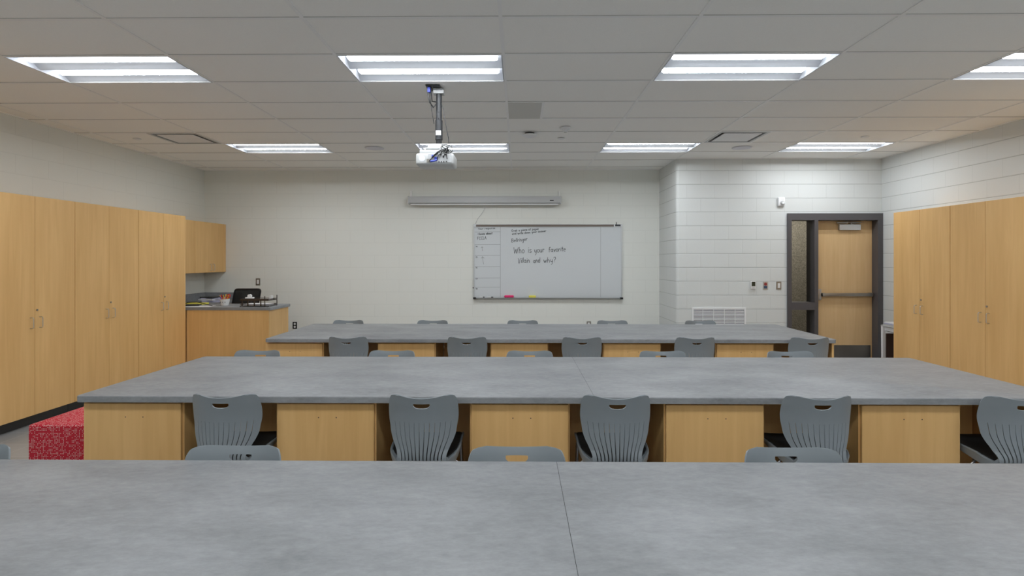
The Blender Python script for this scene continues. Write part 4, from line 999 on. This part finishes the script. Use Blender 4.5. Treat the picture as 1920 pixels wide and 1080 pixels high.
# return air grille
gx0, gx1, gz0, gz1 = 2.548, 3.332, .43, .866
t = thing('return_air_grille', 'white louvred return air grille low on the entrance wall', 'air vent', ((gx0 + gx1) / 2, YE, gz0))
mb = MB(); e = .022
mb.box(gx0, gx1, YE - .012, YE, gz1 - e, gz1); mb.box(gx0, gx1, YE - .012, YE, gz0, gz0 + e); mb.box(gx0, gx0 + e, YE - .012, YE, gz0 + e, gz1 - e); mb.box(gx1 - e, gx1, YE - .012, YE, gz0 + e, gz1 - e)
mb.build('frame', M_WHITE2, t)
MB().box(gx0 + e, gx1 - e, YE - .0035, YE - .0025, gz0 + e, gz1 - e).build('backing', M_LOUV, t)
mb = MB(); n = 19
for k in range(n):
    z = gz0 + e + (gz1 - gz0 - 2 * e) * (k + .5) / n
    mb.prism([(YE - .011, z - .0045), (YE - .0105, z - .006), (YE - .003, z + .001), (YE - .0035, z + .0025)], gx0 + e, gx1 - e, 'x')
mb.build('louvres', M_WHITE2, t)
mb = MB()
for k in range(1, 5): xx = gx0 + (gx1 - gx0) * k / 5; mb.box(xx - .003, xx + .003, YE - .0115, YE - .003, gz0 + e, gz1 - e)
mb.build('divider_bars', M_WHITE2, t)

# ------------------------------------------------------------------ entrance door with sidelight
F0, F1 = 8.145, 8.375
dr = bpy.data.objects.new('door_1', None); COL.objects.link(dr); dr.location = (4.62, 8.26, 0); dr['_o'] = [4.62, 8.26, 0]; dr['kind'] = 'structure'
dr['label'] = 'maple entrance door in a dark metal frame with a narrow glazed sidelight'
mb = MB()
h_ = DZ - .10
mb.box(DX0, DX1 - .001, F0, F1, h_, DZ)
mb.box(DX0, DX0 + .055, F0, F1, 0, h_); mb.box(4.318, 4.372, F0, F1, 0, h_); mb.box(5.235, DX1 - .001, F0, F1, 0, h_)
mb.box(DX0 + .055, 4.318, F0, F1, .835, .945); mb.box(DX0 + .055, 4.318, F0, F1, 0, .36)
# stops
mb.box(5.215, 5.235, 8.325, F1 - .001, 0, h_ - .02); mb.box(4.372, 4.39, 8.325, F1 - .001, 0, h_ - .02); mb.box(4.372, 5.235, 8.325, F1 - .001, h_ - .02, h_)
mb.build('door_frame', M_FRAME, dr)
d = MB().box(4.376, 5.232, 8.28, 8.323, .008, DZ - .103).build('door_leaf', M_MAPLE_D, dr)
MB().box(4.40, 5.21, 8.2775, 8.28, .02, .305).build('kick_plate', M_DSTEEL, d)
mb = MB(); mb.box(4.475, 5.215, 8.215, 8.262, 1.03, 1.075, bev=.006); mb.box(4.475, 4.51, 8.215, 8.28, 1.025, 1.08, bev=.004); mb.box(5.17, 5.215, 8.215, 8.28, 1.025, 1.08, bev=.004)
mb.build('push_bar', M_DSTEEL, d, smooth=True)
mb = MB(); mb.box(4.395, 4.468, 8.235, 8.28, .975, 1.135, bev=.008); mb.build('latch_case', M_STEEL, d, smooth=True)
xa, xb = un(1574, 425, 'y', 8.24).x, un(1614, 425, 'y', 8.24).x
MB().box(xa, xb, 8.235, 8.279, 2.005, 2.09, bev=.004).build('closer_body', M_ALU, d)
mb = MB(); mb.box(xa - .05, xa + .11, 8.21, 8.235, 2.10, 2.12, bev=.003); mb.tube([(xa + .18, 8.25, 2.10), (xb + .0, 8.235, 2.115), (xa + .1, 8.225, 2.125), (xa, 8.225, 2.11)], .009, 6); mb.cyl((xa + .18, 8.255, 2.085), (xa + .18, 8.255, 2.11), .014)
mb.build('closer_arm', M_DSTEEL, d)
wn = bpy.data.objects.new('window_1', None); COL.objects.link(wn); wn.location = (4.15, 8.28, .9); wn['_o'] = [4.15, 8.28, .9]; wn['kind'] = 'structure'; wn['label'] = 'glazing of the sidelight beside the door'
MB().box(DX0 + .05, 4.322, 8.275, 8.281, .94, DZ - .095).build('window_pane', M_GLASS, wn)
MB().box(DX0 + .05, 4.322, 8.275, 8.281, .355, .84).build('window_pane', M_GLASS, wn)

# ------------------------------------------------------------------ small side table by the right wall
sx, sy0, sy1 = 4.985, 7.28, 7.70
t = thing('side_table', 'white-legged side table half hidden behind the right tall cabinets', 'table', (5.14, 7.5, 0))
MB().box(sx, 5.295, sy0, sy1, .655, .675, bev=.004).build('table_top', M_OFF, t)
MB().prism([(sx + .03, .655), (5.29, .655), (5.29, .545), (5.2, .55), (sx + .1, .575), (sx + .03, .60)], sy0 + .01, sy1 - .01, 'y').build('apron', M_WHITE2, t)
for (a, b2) in ((sx + .028, sy0 + .02), (sx + .028, sy1 - .02), (5.27, sy0 + .02), (5.27, sy1 - .02)):
    mb = MB(); mb.prism([(a - .02, 0), (a + .016, 0), (a + .012, .656), (a - .025, .656)], b2 - .018, b2 + .018, 'y'); mb.build('leg', M_WHITE2, t)
MB().box(sx + .045, 5.26, sy1 - .055, sy1 - .035, .02, .56).build('lower_panel', M_DBROWN, t)
for k, (m_, dz) in enumerate([(M_OFF, .6755), (M_LILAC, .6905), (M_PAPER, .7045)]):
    o = MB().box(sx + .01 + .01 * k, 5.28, sy0 + .02, sy1 - .03, dz, dz + .013).build('folder', m_, loc=(5.14, 7.5, dz))
    tag(o, ['grey folder at the bottom of the pile on the side table', 'lilac folder in the middle of the pile on the side table', 'white folder on top of the pile on the side table'][k], 'folder', 'folders on the side table')
for o in bpy.data.objects:
    if '_o' in o: del o['_o']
──────
▸ **Task to complete**
Repeat the listing in full and exactly. Do not include any images.

▸ **Exercise output**
The Blender Python script for this scene continues. Write part 4, from line 999 on. This part finishes the script. Use Blender 4.5. Treat the picture as 1920 pixels wide and 1080 pixels high.
# return air grille
gx0, gx1, gz0, gz1 = 2.548, 3.332, .43, .866
t = thing('return_air_grille', 'white louvred return air grille low on the entrance wall', 'air vent', ((gx0 + gx1) / 2, YE, gz0))
mb = MB(); e = .022
mb.box(gx0, gx1, YE - .012, YE, gz1 - e, gz1); mb.box(gx0, gx1, YE - .012, YE, gz0, gz0 + e); mb.box(gx0, gx0 + e, YE - .012, YE, gz0 + e, gz1 - e); mb.box(gx1 - e, gx1, YE - .012, YE, gz0 + e, gz1 - e)
mb.build('frame', M_WHITE2, t)
MB().box(gx0 + e, gx1 - e, YE - .0035, YE - .0025, gz0 + e, gz1 - e).build('backing', M_LOUV, t)
mb = MB(); n = 19
for k in range(n):
    z = gz0 + e + (gz1 - gz0 - 2 * e) * (k + .5) / n
    mb.prism([(YE - .011, z - .0045), (YE - .0105, z - .006), (YE - .003, z + .001), (YE - .0035, z + .0025)], gx0 + e, gx1 - e, 'x')
mb.build('louvres', M_WHITE2, t)
mb = MB()
for k in range(1, 5): xx = gx0 + (gx1 - gx0) * k / 5; mb.box(xx - .003, xx + .003, YE - .0115, YE - .003, gz0 + e, gz1 - e)
mb.build('divider_bars', M_WHITE2, t)

# ------------------------------------------------------------------ entrance door with sidelight
F0, F1 = 8.145, 8.375
dr = bpy.data.objects.new('door_1', None); COL.objects.link(dr); dr.location = (4.62, 8.26, 0); dr['_o'] = [4.62, 8.26, 0]; dr['kind'] = 'structure'
dr['label'] = 'maple entrance door in a dark metal frame with a narrow glazed sidelight'
mb = MB()
h_ = DZ - .10
mb.box(DX0, DX1 - .001, F0, F1, h_, DZ)
mb.box(DX0, DX0 + .055, F0, F1, 0, h_); mb.box(4.318, 4.372, F0, F1, 0, h_); mb.box(5.235, DX1 - .001, F0, F1, 0, h_)
mb.box(DX0 + .055, 4.318, F0, F1, .835, .945); mb.box(DX0 + .055, 4.318, F0, F1, 0, .36)
# stops
mb.box(5.215, 5.235, 8.325, F1 - .001, 0, h_ - .02); mb.box(4.372, 4.39, 8.325, F1 - .001, 0, h_ - .02); mb.box(4.372, 5.235, 8.325, F1 - .001, h_ - .02, h_)
mb.build('door_frame', M_FRAME, dr)
d = MB().box(4.376, 5.232, 8.28, 8.323, .008, DZ - .103).build('door_leaf', M_MAPLE_D, dr)
MB().box(4.40, 5.21, 8.2775, 8.28, .02, .305).build('kick_plate', M_DSTEEL, d)
mb = MB(); mb.box(4.475, 5.215, 8.215, 8.262, 1.03, 1.075, bev=.006); mb.box(4.475, 4.51, 8.215, 8.28, 1.025, 1.08, bev=.004); mb.box(5.17, 5.215, 8.215, 8.28, 1.025, 1.08, bev=.004)
mb.build('push_bar', M_DSTEEL, d, smooth=True)
mb = MB(); mb.box(4.395, 4.468, 8.235, 8.28, .975, 1.135, bev=.008); mb.build('latch_case', M_STEEL, d, smooth=True)
xa, xb = un(1574, 425, 'y', 8.24).x, un(1614, 425, 'y', 8.24).x
MB().box(xa, xb, 8.235, 8.279, 2.005, 2.09, bev=.004).build('closer_body', M_ALU, d)
mb = MB(); mb.box(xa - .05, xa + .11, 8.21, 8.235, 2.10, 2.12, bev=.003); mb.tube([(xa + .18, 8.25, 2.10), (xb + .0, 8.235, 2.115), (xa + .1, 8.225, 2.125), (xa, 8.225, 2.11)], .009, 6); mb.cyl((xa + .18, 8.255, 2.085), (xa + .18, 8.255, 2.11), .014)
mb.build('closer_arm', M_DSTEEL, d)
wn = bpy.data.objects.new('window_1', None); COL.objects.link(wn); wn.location = (4.15, 8.28, .9); wn['_o'] = [4.15, 8.28, .9]; wn['kind'] = 'structure'; wn['label'] = 'glazing of the sidelight beside the door'
MB().box(DX0 + .05, 4.322, 8.275, 8.281, .94, DZ - .095).build('window_pane', M_GLASS, wn)
MB().box(DX0 + .05, 4.322, 8.275, 8.281, .355, .84).build('window_pane', M_GLASS, wn)

# ------------------------------------------------------------------ small side table by the right wall
sx, sy0, sy1 = 4.985, 7.28, 7.70
t = thing('side_table', 'white-legged side table half hidden behind the right tall cabinets', 'table', (5.14, 7.5, 0))
MB().box(sx, 5.295, sy0, sy1, .655, .675, bev=.004).build('table_top', M_OFF, t)
MB().prism([(sx + .03, .655), (5.29, .655), (5.29, .545), (5.2, .55), (sx + .1, .575), (sx + .03, .60)], sy0 + .01, sy1 - .01, 'y').build('apron', M_WHITE2, t)
for (a, b2) in ((sx + .028, sy0 + .02), (sx + .028, sy1 - .02), (5.27, sy0 + .02), (5.27, sy1 - .02)):
    mb = MB(); mb.prism([(a - .02, 0), (a + .016, 0), (a + .012, .656), (a - .025, .656)], b2 - .018, b2 + .018, 'y'); mb.build('leg', M_WHITE2, t)
MB().box(sx + .045, 5.26, sy1 - .055, sy1 - .035, .02, .56).build('lower_panel', M_DBROWN, t)
for k, (m_, dz) in enumerate([(M_OFF, .6755), (M_LILAC, .6905), (M_PAPER, .7045)]):
    o = MB().box(sx + .01 + .01 * k, 5.28, sy0 + .02, sy1 - .03, dz, dz + .013).build('folder', m_, loc=(5.14, 7.5, dz))
    tag(o, ['grey folder at the bottom of the pile on the side table', 'lilac folder in the middle of the pile on the side table', 'white folder on top of the pile on the side table'][k], 'folder', 'folders on the side table')
for o in bpy.data.objects:
    if '_o' in o: del o['_o']